►
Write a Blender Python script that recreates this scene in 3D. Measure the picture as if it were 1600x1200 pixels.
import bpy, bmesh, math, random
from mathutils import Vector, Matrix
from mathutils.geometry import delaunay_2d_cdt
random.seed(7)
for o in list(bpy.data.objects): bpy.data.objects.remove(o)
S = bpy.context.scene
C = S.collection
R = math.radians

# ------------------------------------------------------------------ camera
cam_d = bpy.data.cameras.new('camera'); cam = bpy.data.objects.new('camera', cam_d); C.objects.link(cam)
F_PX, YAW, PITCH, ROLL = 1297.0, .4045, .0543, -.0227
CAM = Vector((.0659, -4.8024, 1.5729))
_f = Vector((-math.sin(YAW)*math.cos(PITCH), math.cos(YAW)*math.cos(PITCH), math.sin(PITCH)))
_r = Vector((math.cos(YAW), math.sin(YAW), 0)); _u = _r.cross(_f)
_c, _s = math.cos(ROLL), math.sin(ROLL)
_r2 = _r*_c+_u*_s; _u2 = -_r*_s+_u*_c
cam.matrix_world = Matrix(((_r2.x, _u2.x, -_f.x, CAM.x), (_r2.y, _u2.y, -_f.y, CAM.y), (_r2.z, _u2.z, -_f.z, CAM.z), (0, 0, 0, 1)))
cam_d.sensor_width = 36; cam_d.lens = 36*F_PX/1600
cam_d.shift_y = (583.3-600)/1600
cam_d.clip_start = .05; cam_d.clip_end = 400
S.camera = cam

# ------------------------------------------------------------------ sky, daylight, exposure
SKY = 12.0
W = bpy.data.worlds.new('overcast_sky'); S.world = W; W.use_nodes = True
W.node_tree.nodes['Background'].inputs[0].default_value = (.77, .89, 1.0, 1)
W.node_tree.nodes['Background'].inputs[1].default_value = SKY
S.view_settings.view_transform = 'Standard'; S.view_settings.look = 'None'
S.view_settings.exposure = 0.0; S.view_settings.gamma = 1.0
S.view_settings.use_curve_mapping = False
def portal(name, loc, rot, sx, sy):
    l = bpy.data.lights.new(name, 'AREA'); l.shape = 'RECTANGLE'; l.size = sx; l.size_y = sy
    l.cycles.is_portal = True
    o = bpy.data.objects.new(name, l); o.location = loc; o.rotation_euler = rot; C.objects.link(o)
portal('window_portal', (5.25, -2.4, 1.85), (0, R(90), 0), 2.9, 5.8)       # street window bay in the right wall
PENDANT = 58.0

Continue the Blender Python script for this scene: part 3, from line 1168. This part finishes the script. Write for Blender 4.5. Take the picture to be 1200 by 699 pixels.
◄
Task directions —
Please repeat the listing above in full and exactly.

The answer —
Write a Blender Python script that recreates this scene in 3D. Measure the picture as if it were 1600x1200 pixels.
import bpy, bmesh, math, random
from mathutils import Vector, Matrix
from mathutils.geometry import delaunay_2d_cdt
random.seed(7)
for o in list(bpy.data.objects): bpy.data.objects.remove(o)
S = bpy.context.scene
C = S.collection
R = math.radians

# ------------------------------------------------------------------ camera
cam_d = bpy.data.cameras.new('camera'); cam = bpy.data.objects.new('camera', cam_d); C.objects.link(cam)
F_PX, YAW, PITCH, ROLL = 1297.0, .4045, .0543, -.0227
CAM = Vector((.0659, -4.8024, 1.5729))
_f = Vector((-math.sin(YAW)*math.cos(PITCH), math.cos(YAW)*math.cos(PITCH), math.sin(PITCH)))
_r = Vector((math.cos(YAW), math.sin(YAW), 0)); _u = _r.cross(_f)
_c, _s = math.cos(ROLL), math.sin(ROLL)
_r2 = _r*_c+_u*_s; _u2 = -_r*_s+_u*_c
cam.matrix_world = Matrix(((_r2.x, _u2.x, -_f.x, CAM.x), (_r2.y, _u2.y, -_f.y, CAM.y), (_r2.z, _u2.z, -_f.z, CAM.z), (0, 0, 0, 1)))
cam_d.sensor_width = 36; cam_d.lens = 36*F_PX/1600
cam_d.shift_y = (583.3-600)/1600
cam_d.clip_start = .05; cam_d.clip_end = 400
S.camera = cam

# ------------------------------------------------------------------ sky, daylight, exposure
SKY = 12.0
W = bpy.data.worlds.new('overcast_sky'); S.world = W; W.use_nodes = True
W.node_tree.nodes['Background'].inputs[0].default_value = (.77, .89, 1.0, 1)
W.node_tree.nodes['Background'].inputs[1].default_value = SKY
S.view_settings.view_transform = 'Standard'; S.view_settings.look = 'None'
S.view_settings.exposure = 0.0; S.view_settings.gamma = 1.0
S.view_settings.use_curve_mapping = False
def portal(name, loc, rot, sx, sy):
    l = bpy.data.lights.new(name, 'AREA'); l.shape = 'RECTANGLE'; l.size = sx; l.size_y = sy
    l.cycles.is_portal = True
    o = bpy.data.objects.new(name, l); o.location = loc; o.rotation_euler = rot; C.objects.link(o)
portal('window_portal', (5.25, -2.4, 1.85), (0, R(90), 0), 2.9, 5.8)       # street window bay in the right wall
PENDANT = 58.0

Continue the Blender Python script for this scene: part 3, from line 1168. This part finishes the script. Write for Blender 4.5. Take the picture to be 1200 by 699 pixels.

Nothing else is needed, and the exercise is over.